Poetic justice is not the only pattern that the biblical literature discerns amid the apparent chaos of events. It is merely the most recurrent and arguably the most persistent voice arguing for a guiding hand behind history’s flow. Sometimes poetic justice is recognized and even articulated by the Bible’s least likely players.
Take Adoni-Bezek. The very definition of petty royalty, this early victim of Israel’s conquest of the land it was learning to call its own is remembered only because of his odd punishment and the colorful reflection it evoked.
When Judah attacked, the Lord gave the Canaanites and Perizzites into their hands and they struck down ten thousand men at Bezek.
So we are told early in the book of Judges. The language carefully underscores the claim that the land is YHWH’s gift to Israel, a framing of conquest that will occasion Israel’s blessing when recognized and her severest chastisement when amnesia trumps gratitude.
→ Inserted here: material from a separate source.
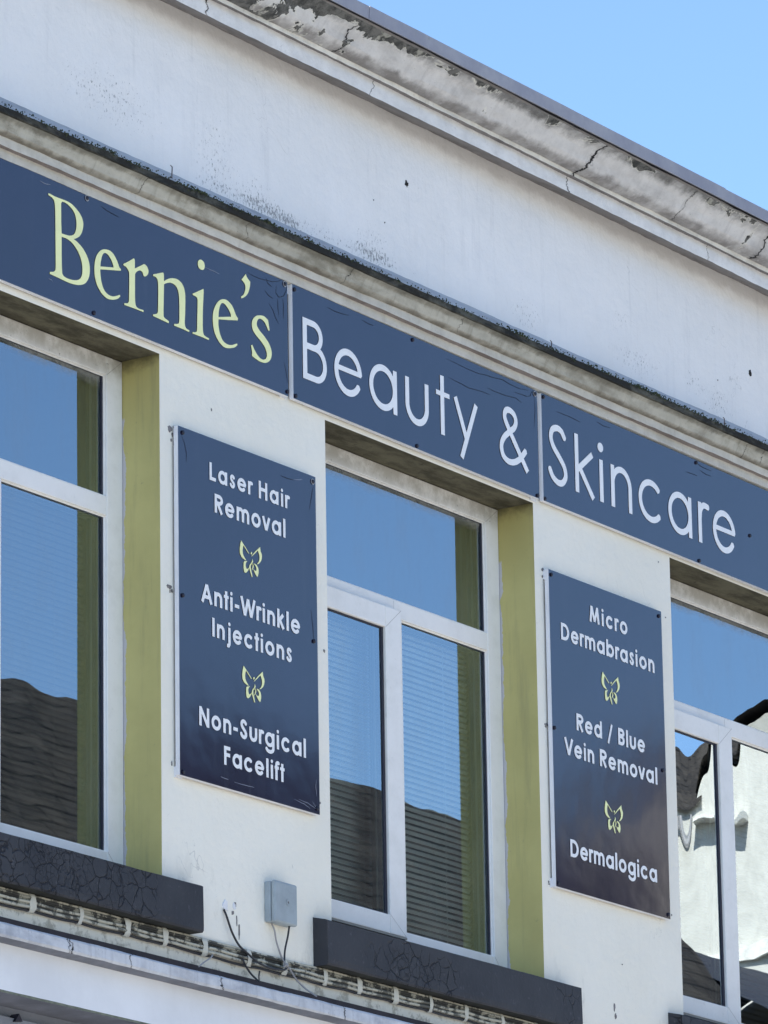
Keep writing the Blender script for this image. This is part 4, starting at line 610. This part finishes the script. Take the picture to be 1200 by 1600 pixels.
for k, (a, b) in enumerate(OP):
    dx = PITCH * (k - 1)
    xl, xr = a + .002, b - .002
    mb = MB(); YF = .175
    gr = 1.698 + dx; gl = xl + .095; zt, zb = 7.769, 5.730
    frame_ring(mb, xl, xr, zb, zt, xr - gr, YF, .245, wl=.095, wt=.074, wb=.102)
    mb.box(gl, gr, YF + .001, .244, 7.136, 7.212)                       # transom
    mb.box(.985 + dx, 1.045 + dx, YF + .0015, .243, zb + .10, 7.136)       # mullion
    Wn = bevel(mb.build('window', M['upvc'], B), .003)
    # inner bead, slightly recessed
    mb = MB(); frame_ring(mb, gl - .0, gr + .0, 7.212, 7.695, .006, YF + .012, .196); frame_ring(mb, 1.045 + dx, gr, 5.832, 7.136, .006, YF + .012, .196); mb.build('glazing_bead', M['upvc'], Wn)
    # opening sash in front
    sx0, sx1, sz0, sz1 = .262 + dx, .985 + dx, 5.800, 7.157
    mb = MB(); frame_ring(mb, sx0, sx1, sz0, sz1, .115, .140, .1745, wl=.10, wt=.09, wb=.077); sh = bevel(mb.build('sash', M['upvc'], Wn), .004)
    mb = MB(); mb.box(sx0, sx1, .137, .174, 5.789, 5.7985); mb.build('drip_trim', M['trim_brown'], Wn)
    def mitre(x0, z0, x1, z1, y):
        mb = MB(); d = Vector((x1 - x0, z1 - z0)).normalized() * .0007; nx, nzv = -d.y, d.x
        mb.quad((x0 - nx, y, z0 - nzv), (x1 - nx, y, z1 - nzv), (x1 + nx, y, z1 + nzv), (x0 + nx, y, z0 + nzv)); mb.build('mitre_joint', M['trim_brown'], Wn)
    mitre(gr, 5.832, xr, zb, YF - .0004); mitre(gr, 7.695, xr, zt, YF - .0004)
    mitre(.870 + dx, 5.877, sx1, sz0, .1396); mitre(.870 + dx, 7.067, sx1, sz1, .1396); mitre(.985 + dx, 7.157, .985 + dx, 7.205, YF + .0006)
    for (ax, bx, az, bz, yy) in ((gl, gr, 7.212, 7.695, .190), (1.045 + dx, gr, 5.832, 7.136, .190), (sx0 + .10, sx1 - .115, 5.877, 7.067, .1535)):
        mb = MB(); frame_ring(mb, ax, bx, az, bz, .017, yy, yy + .004, wl=.008, wt=.008, wb=.006); mb.build('gasket', M['seal'], Wn)
    wavy = k == 2
    ga, gb = M['glass_a'], M['glass_b']
    g1, g2 = (M['glass_w'], M['glass_w2']) if wavy else (ga, gb)
    pane(Wn, gl, gr, 7.205, 7.70, .197, ga); pane(Wn, gl, gr, 7.205, 7.70, .223, gb)
    pane(Wn, 1.04 + dx, gr, 5.825, 7.14, .197, g1); pane(Wn, 1.04 + dx, gr, 5.825, 7.14, .223, g2)
    pane(Wn, sx0 + .09, .872 + dx, 5.873, 7.070, .158, g1); pane(Wn, sx0 + .09, .872 + dx, 5.873, 7.070, .1735, g2)
    spacers(Wn, gl, gr, 7.205, 7.70, .2235 + .0005); spacers(Wn, 1.04 + dx, gr, 5.825, 7.14, .224); spacers(Wn, sx0 + .1, .870 + dx, 5.877, 7.067, .1755)
    # venetian blind behind the lower panes
    key = ('slat_dk', 'slat', 'slat_bl')[k]
    for i in range(52):
        o = bpy.data.objects.new('slat', SL[key]); link(o, Wn); o.location = (a + .10, .290 + .0015 * nz(i, k, .7), 5.84 + i * .0252 + .001 * nz(i, k + 3, .9)); o.scale = (b - a - .20, 1, 1)
        o.rotation_euler = (0, .0012 * nz(i, k + 5, .8), 0)
    mb = MB(); mb.box(a + .09, b - .09, .270, .305, 7.150, 7.185); mb.build('blind_rail', M[key], Wn)
    mb = MB()
    for xx in (a + .30, a + .78, b - .30): mb.tube([(xx, .277, 5.83), (xx, .277, 7.15)], .0012, 5)
    mb.build('blind_cord', M[key], Wn)
# paint chips, fixing holes and filler on the wall
def blob(name, x, z, rx, rz, mat, seed, y=-.0025, th=.0025, n=14):
    rr = random.Random(seed); pts = []
    for i in range(n):
        t = 2 * math.pi * i / n; q = rr.uniform(.55, 1.15); pts.append((x + math.cos(t) * rx * q, z + math.sin(t) * rz * q))
    mb = MB(); c0 = len(mb.v); mb.v.append((x, y, z)); mb.v += [(p[0], y, p[1]) for p in pts]; mb.v += [(x + (p[0] - x) * 1.08, .0, z + (p[1] - z) * 1.08) for p in pts]
    for i in range(n):
        j = (i + 1) % n; mb.f.append((0, 1 + i, 1 + j)[::1]); mb.f.append((1 + i, 1 + n + i, 1 + n + j, 1 + j)); mb.mi += [0, 0]
    return mb.build(name, mat, B)
chips = [(-.815, 7.488, .014, .014), (-.800, 7.468, .005, .010), (-.790, 7.50, .006, .005), (-.782, 7.478, .006, .008), (-.806, 7.445, .005, .008), (-.79, 7.435, .004, .008),
         (-.825, 6.862, .016, .009), (-.808, 6.848, .007, .009), (-.82, 6.845, .003, .008), (-.815, 6.176, .004, .010), (.215, 6.815, .006, .006), (.173, 6.194, .003, .006), (.160, 7.480, .005, .007), (1.862, 7.493, .011, .008), (1.860, 7.463, .005, .006),
         (1.865, 6.822, .015, .006), (1.858, 6.812, .008, .004), (1.851, 6.149, .004, .005), (1.853, 6.140, .006, .003), (2.872, 7.489, .004, .003), (2.846, 6.163, .003, .004), (2.424, 5.885, .004, .003), (-.54, 7.629, .003, .006), (2.35, 5.69, .006, .02), (2.358, 5.655, .008, .012), (2.825, 7.73, .003, .003),
         (-.40, 5.640, .003, .020), (-.385, 5.60, .004, .03), (-.425, 5.665, .009, .010), (-.41, 5.70, .007, .010)]
for i, (x, z, a, b) in enumerate(chips): blob('paint_chip', x, z, a, b, M['chip'], i)
blob('filler_patch', -.474, 5.685, .018, .024, M['paste'], 90, y=-.004); blob('filler_patch', -.415, 5.690, .010, .014, M['paste'], 91, y=-.003)
for i, (x, z, r) in enumerate(((.869, 8.939, .0135), (3.699, 8.806, .014), (.62, 8.80, .003), (3.4, 8.70, .003), (.70, 8.725, .0035))):
    blob('fixing_hole', x, z, r, r * 1.05, M['hole'], 40 + i, y=-.002)
# ------------------------------------------------------------------ sign boards
def screw_mesh():
    mb = MB(); n = 10; r = .0085
    for y, q in ((0, 1.0), (-.003, 1.0), (-.0055, .62)):
        for i in range(n): mb.v.append((math.cos(2 * math.pi * i / n) * r * q, y, math.sin(2 * math.pi * i / n) * r * q))
    for s_ in range(2):
        for i in range(n): mb.f.append((s_ * n + i, s_ * n + (i + 1) % n, (s_ + 1) * n + (i + 1) % n, (s_ + 1) * n + i)); mb.mi.append(0)
    mb.f.append(tuple(2 * n + i for i in range(n))); mb.mi.append(0); return mb.mesh('screw', M['screw'])
SCREW = screw_mesh()
def washer_mesh():
    mb = MB(); n = 14
    for r in (.0085, .0125):
        for i in range(n): mb.v.append((math.cos(2 * math.pi * i / n) * r, 0, math.sin(2 * math.pi * i / n) * r))
    for i in range(n): mb.f.append((i, (i + 1) % n, n + (i + 1) % n, n + i)); mb.mi.append(0)
    return mb.mesh('washer', M['washer'])
WASHER = washer_mesh()
def board(x0, x1, z0, z1, yf, yb, dz=0):
    """thin composite board: navy face, white edges; dz = how much the right end sits lower"""
    mb = MB(); nx = max(2, int((x1 - x0) / .06)); nzz = max(2, int((z1 - z0) / .06)); s0 = x0 * 3.7
    def P(i, j, y): 
        x = x0 + (x1 - x0) * i / nx; z = z0 + (z1 - z0) * j / nzz + dz * i / nx
        w = .0005 * nz(x, s0, 2.1)
        return (x, y + w, z)
    for i in range(nx):
        for j in range(nzz): mb.quad(P(i, j, yf), P(i + 1, j, yf), P(i + 1, j + 1, yf), P(i, j + 1, yf), 0)
    for i in range(nx):
        for j, fl in ((0, 0), (nzz, 1)):
            q = [P(i, j, yf), P(i, j, yb), P(i + 1, j, yb), P(i + 1, j, yf)]; mb.quad(*(q if fl == 0 else q[::-1]), 1)
    for j in range(nzz):
        for i, fl in ((0, 0), (nx, 1)):
            q = [P(i, j, yf), P(i, j + 1, yf), P(i, j + 1, yb), P(i, j, yb)]; mb.quad(*(q if fl == 0 else q[::-1]), 1)
    return mb
def creases(parent, key, x0, yf):
    for ty, mat, r in (('d', M['crease_d'], .0012), ('l', M['crease_l'], .0009)):
        for pl in CREASES.get(key + ty, []):
            mb = MB(); P = [(a / 1000 - x0, b / 1000) for a, b in pl]; Q = []
            for i in range(len(P) - 1):
                for t in (0, .33, .66): Q.append((P[i][0] + (P[i + 1][0] - P[i][0]) * t, P[i][1] + (P[i + 1][1] - P[i][1]) * t))
            Q.append(P[-1]); rr = []
            Q = [(a + .0015 * nz(i, a, .9), b + .0012 * nz(i + 40, b, .8)) for i, (a, b) in enumerate(Q)]
            for i in range(len(Q)): rr.append(r * (.25 + .9 * math.sin(math.pi * (i + .3) / len(Q))))
            for i in range(len(Q) - 1):
                d = Vector((Q[i + 1][0] - Q[i][0], Q[i + 1][1] - Q[i][1])).normalized(); nn = (-d.y, d.x)
                a, b = Q[i], Q[i + 1]; ya = yf - .0011
                mb.quad((a[0] - nn[0] * rr[i], ya, a[1] - nn[1] * rr[i]), (b[0] - nn[0] * rr[i + 1], ya, b[1] - nn[1] * rr[i + 1]), (b[0] + nn[0] * rr[i + 1], ya, b[1] + nn[1] * rr[i + 1]), (a[0] + nn[0] * rr[i], ya, a[1] + nn[1] * rr[i]))
            mb.build('crease' if ty == 'd' else 'scuff', mat, parent)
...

Adoni-Bezek would have been passed over un-named as just one of the chieftains that got thumped by Israel on its way to possession of the ‘promised land’, except for the detail that invading Judah cut off the man’s thumbs and big toes. In Hebrew, as in many languages, these two minor appendages are called by the same name. There may have been a symbolic element in their amputation, perhaps owing to the critical role played by the movable thumb in any human being’s ability to grasp and manipulate just about anything.
Adoni-Bezek comes to terms with his lost digits with remarkable equanimity.
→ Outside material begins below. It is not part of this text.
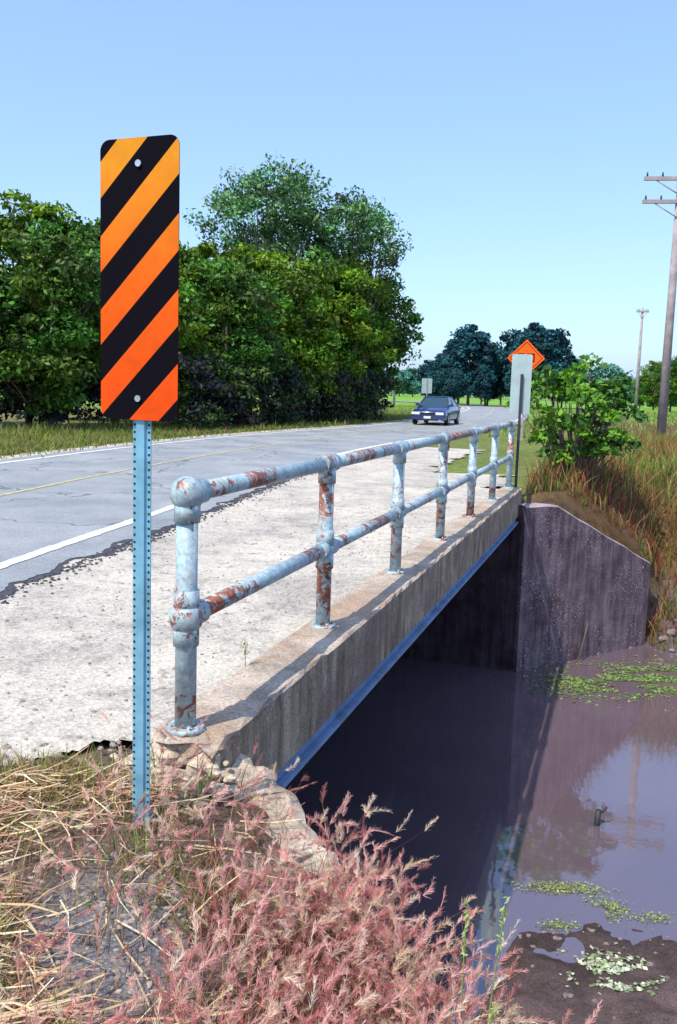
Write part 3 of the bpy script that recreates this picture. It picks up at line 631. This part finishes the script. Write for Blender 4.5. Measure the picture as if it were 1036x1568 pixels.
for s,q,z,r in((-.26,3.25,-.05,.085),(-.12,3.22,-.07,.095),(.0,3.24,-.10,.08),(-.05,3.33,-.02,.07),(-.22,3.33,.0,.06),(.06,3.32,-.16,.09),(.02,3.12,-.13,.06),(-.34,3.3,-.03,.05),(-.15,3.1,-.08,.05),(.0,3.38,-.22,.1)):
    x,y,_z=SQ(s,q); pts.append((x,y,z,r))
for _ in range(110):
    s=random.uniform(-.45,.15); q=random.uniform(2.85,3.4); x,y,_z=SQ(s,q); pts.append((x,y,random.uniform(-.06,.0),random.uniform(.006,.025)))
rocks('broken_concrete_chunks',pts,M_cream,7,5,.28)
pts=[]
for _ in range(150):
    x=random.uniform(3.9,8.5); s_=random.gauss(0,.25); y=15.6+.12*(x-5)+s_; h=float(hz(x,y)); 
    if -2.95<h<-2.2: pts.append((x,y,h+.01,random.uniform(.03,.10)))
for _ in range(200):
    x=random.uniform(1.0,4.2); y=random.uniform(4.6,7.2); h=float(hz(x,y))
    if h>WATER-.03: pts.append((x,y,h-.002,random.uniform(.006,.026)))
rocks('creek_stones',pts,M_mudrock,8,6)
def floaters(name,blobs,size,cols):
    P=[]
    for x,y,sx,sy,m in blobs: P.append(np.column_stack([rng.normal(x,sx,m),rng.normal(y,sy,m)]))
    P=np.concatenate(P); k=fbm(P[:,0]*2.2,P[:,1]*5)>-.05; P=P[k]; n=len(P); h=hz(P[:,0],P[:,1]); z=np.maximum(h,WATER)+rng.uniform(.006,.02,n)
    Nn=nrm(rng.normal(0,.25,(n,3))+[0,0,1]); L=size*rng.uniform(.6,1.4,n); obj(name,quads_mesh(leafq(np.column_stack([P,z]),Nn,L,L*.8),palette(n,cols),[M_leaf]))
floaters('duckweed',[(4.6,13.9,.6,.4,2600),(5.4,14.3,.5,.4,2000),(3.8,13.6,.4,.3,900),(5.6,13.2,.4,.35,1100)],.022,[(.16,.32,.05),(.26,.38,.10),(.10,.20,.05),(.26,.22,.12)])
floaters('floating_algae',[(2.15,7.75,.22,.05,700),(2.45,7.45,.10,.10,450),(1.95,7.15,.08,.04,160),(2.8,7.3,.1,.05,140)],.010,[(.26,.38,.08),(.38,.42,.16),(.2,.2,.1)])
floaters('water_plants',[(2.15,6.5,.16,.12,420),(2.3,6.3,.10,.08,200)],.020,[(.55,.60,.42),(.3,.4,.2),(.62,.64,.5),(.2,.25,.12)])
mb=MB(); mb.tube((2.78,9.0,WATER-.1),(2.80,9.02,WATER+.16),.035,.03,n=8); mb.tube((2.79,9.01,WATER+.1),(2.88,9.0,WATER+.2),.015,.01,n=6); mb.obj('tree_stump',[M_dark])
mb=MB(); mb.tube((4.1,14.9,WATER),(4.45,15.4,WATER+1.0),.018,.01,n=6); mb.obj('driftwood_stick',[M_bark])
# ---------------------------------------------------------------- car
def car(loc,rot):
    e=empty('sedan_car',loc,rot)
    M_body,nt,b=newmat('car_paint'); b.inputs['Base Color'].default_value=(.012,.03,.12,1); b.inputs['Roughness'].default_value=.25; b.inputs['Coat Weight'].default_value=.6
    M_gl,nt,b=newmat('car_glass'); b.inputs['Base Color'].default_value=(.02,.05,.07,1); b.inputs['Roughness'].default_value=.08; b.inputs['IOR'].default_value=1.8
    M_lt=simple('lamp_lens',(.7,.72,.7),.15); M_tire=simple('tyre',(.02,.02,.02),.9); M_rim=simple('rim',(.35,.36,.38),.4,.6)
    st=[(2.22,.66,.62,.30,.56),(2.15,.80,.76,.22,.66),(1.9,.84,.79,.19,.73),(1.2,.855,.80,.19,.83),(.8,.86,.80,.19,.90),(-1.0,.86,.80,.19,.93),(-1.5,.85,.79,.19,.95),(-2.1,.82,.76,.24,.93),(-2.22,.76,.70,.34,.85)]
    mb=MB(); rows=[]
    for y,wl,wb,zl,zt in st:
        h=[(wl*.88,zl),(wl,zl+.1),(wl+.012,(zl+zt)*.52),(wb,zt-.07),(wb-.07,zt),(0,zt+.025)]
        full=h+[(-x,z) for x,z in h[-2::-1]]; r=[]
        for x,z in full: r.append(len(mb.v)); mb.v.append((x,y,z))
        rows.append(r)
    for a,c in zip(rows,rows[1:]):
        for i in range(len(a)-1): mb.f.append((a[i],a[i+1],c[i+1],c[i])); mb.m.append(0); mb.sm.append(True)
    for r in(rows[0][::-1],rows[-1]): mb.f.append(tuple(r)); mb.m.append(0); mb.sm.append(False)
    bz,rz=.90,1.37
    Bp=[(.76,.85,bz),(-.76,.85,bz),(-.76,-1.62,bz+.03),(.76,-1.62,bz+.03)]; Rp=[(.56,.12,rz-.02),(-.56,.12,rz-.02),(-.56,-1.0,rz-.03),(.56,-1.0,rz-.03)]
    for i in range(4): j=(i+1)%4; mb.poly([Bp[i],Bp[j],Rp[j],Rp[i]],1)
    A=[(x*1.02,y*1.03 if y<0 else y+.04,z+.004) for x,y,z in Rp];T_=[(x*.8,y*.85,z+.035) for x,y,z in Rp]
    mb.poly(T_,0)
    for i in range(4):
        j=(i+1)%4; mb.poly([A[i],A[j],T_[j],T_[i]],0)
        mb.tube(Bp[i],Rp[i],.035,n=6)
    for sx in(-1,1):
        mb.tube((sx*.765,-.35,bz),(sx*.56,-.42,rz-.02),.03,n=6)
        mb.box((sx*.86-.08,.6,.9),(sx*.86+.08,.72,1.02))
        for y in(1.35,-1.32):
            mb.tube((sx*.70,y,.31),(sx*.875,y,.31),.31,n=20,m=3); mb.tube((sx*.80,y,.31),(sx*.88,y,.31),.19,n=16,m=4)
        mb.box((sx*.58-.19,2.12,.50),(sx*.58+.19,2.235,.62),2)
    mb.box((-.35,2.15,.50),(.35,2.23,.61),3); mb.box((-.80,2.1,.27),(.80,2.28,.43),0); mb.box((-.55,2.27,.22),(.55,2.29,.29),3)
    mb.box((-.17,2.282,.32),(.17,2.292,.43),2)
    mb.obj('body',[M_body,M_gl,M_lt,M_tire,M_rim],parent=e)
car((4.75,46,.02),math.pi-math.radians(17))
# ---------------------------------------------------------------- light, sky, camera
d=Vector((-.36,-.44,.85)).normalized(); el=math.asin(d.z); az=math.atan2(d.x,d.y)
w=bpy.data.worlds.new('World'); sc.world=w; w.use_nodes=True; nt=w.node_tree; bg=nt.nodes['Background']
sky=nt.nodes.new('ShaderNodeTexSky'); sky.sky_type='NISHITA'; sky.sun_disc=False; sky.sun_elevation=el; sky.sun_rotation=az
sky.air_density=1.0; sky.dust_density=1.5; sky.ozone_density=1.0
c=mix(nt,1.,sky.outputs[0],(.85,.98,1.05),'MULTIPLY'); c=mix(nt,1.,c,(1.25,1.85,3.6),'ADD')   # humid summer haze
nt.links.new(c,bg.inputs[0]); bg.inputs[1].default_value=.15
L=bpy.data.lights.new('sun','SUN'); L.energy=5.0; L.angle=math.radians(.5); L.color=(1,.93,.82); lo=bpy.data.objects.new('sun',L); sc.collection.objects.link(lo); lo.rotation_euler=(-d).to_track_quat('-Z','Y').to_euler()
cam=bpy.data.cameras.new('camera'); co=bpy.data.objects.new('camera',cam); sc.collection.objects.link(co); sc.camera=co
cam.sensor_fit='VERTICAL'; cam.sensor_height=36; cam.sensor_width=24; cam.lens=36*1400/1568; cam.clip_end=4000; cam.clip_start=.05
al=math.atan(187/1400); r=math.radians(1.8)
F=Vector((0,math.cos(al),-math.sin(al))); R0=Vector((1,0,0)); U0=Vector((0,math.sin(al),math.cos(al)))
R=R0*math.cos(r)+U0*math.sin(r); U=-R0*math.sin(r)+U0*math.cos(r)
co.matrix_world=Matrix(((R.x,U.x,-F.x,0),(R.y,U.y,-F.y,0),(R.z,U.z,-F.z,1.56),(0,0,0,1)))
sc.view_settings.view_transform='Standard'; sc.view_settings.look='None'; sc.view_settings.exposure=0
‘Seventy kings with their thumbs and big toes cut off have picked up scraps’—awkwardly, one supposes—’under my table. Now God has paid me back for what I did to them.’
One final summary closes this Canaanite king’s cameo.
Then they brought him to Jerusalem, and he died there.
That the narrative reports this king’s verbal resignation to events and does not refute it suggests that the book’s plot respects and even affirms his interpretation of events. Justice has rung poetic by joining Adoni-Bezek to the ranks of the vanquished thumbless. As he reports, ‘God’—or perhaps the gods as he might have meant it—has done the thing.
The Hexateuch is both taciturn and resolute about what cannot be known. Witness Deuteronomy 29.29. Yet one is instructed here and throughout the Bible’s pages to observe patterns and, with due caution, to trace the movements of heaven’s hand in them.
Chaos is not only YHWH’s first adversary and humanity’s greatest terror. It is also, one might conclude, unnecessary.